Example: in a relationship, if you need more effort around planning dates, say so plainly: “I like being with you, but I don’t want to be the only one driving this. Can you take the lead sometimes?” Then watch behavior, not promises.
The goal is to become harder to shake off emotionally, not harder to say no to. Those are very different things.
If You Want Better Results, Lower the Drama and Raise the Standard
Persistence gets a bad reputation because too many men use it to avoid reality. They think if they keep trying long enough, the other person will magically change, or soften, or finally “see their worth.” That’s fantasy with extra texting.
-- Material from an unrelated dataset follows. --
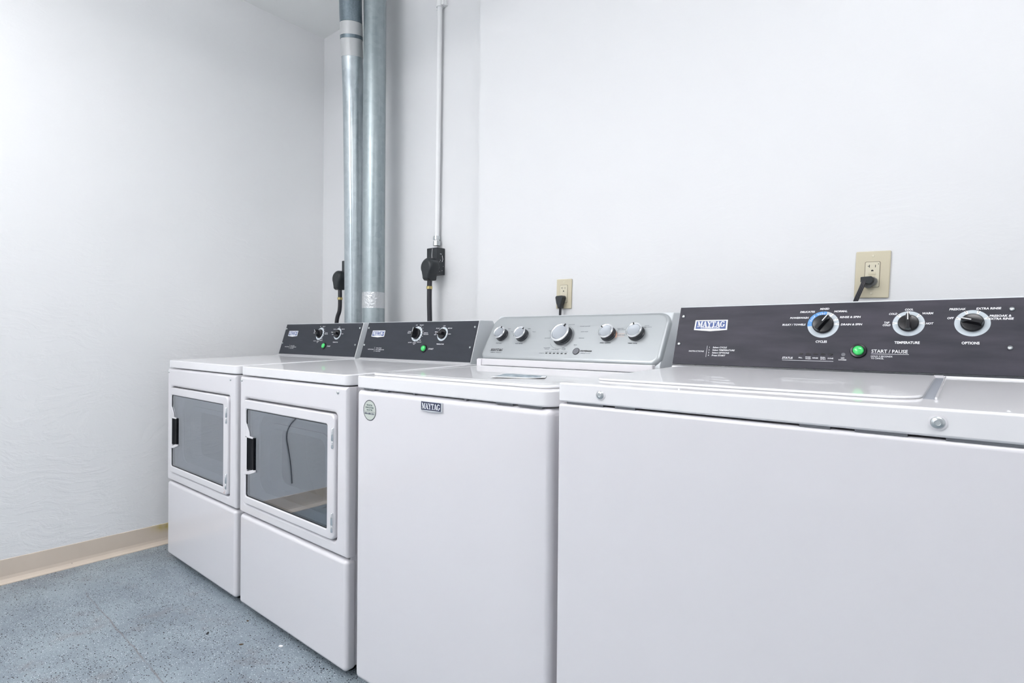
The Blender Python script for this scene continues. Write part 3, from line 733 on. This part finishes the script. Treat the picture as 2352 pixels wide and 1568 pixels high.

The smarter move is to insist on standards, not outcomes.
Insist on:
- Clear answers
- Mutual effort
- Consistency
- Basic respect
- A real yes, not a maybe held together with fog
Don’t insist on:
- Someone’s attraction
- Someone’s commitment before they’re ready
- Someone changing their personality for you
- Someone rewarding your patience because you were “nice”
If a woman is interested, your calm persistence makes things easier. If she isn’t, it saves you time. Either way, you win by being direct.
That’s the trick most men miss: the point of insisting isn’t to control the other person. It’s to stop wasting your own life on ambiguity.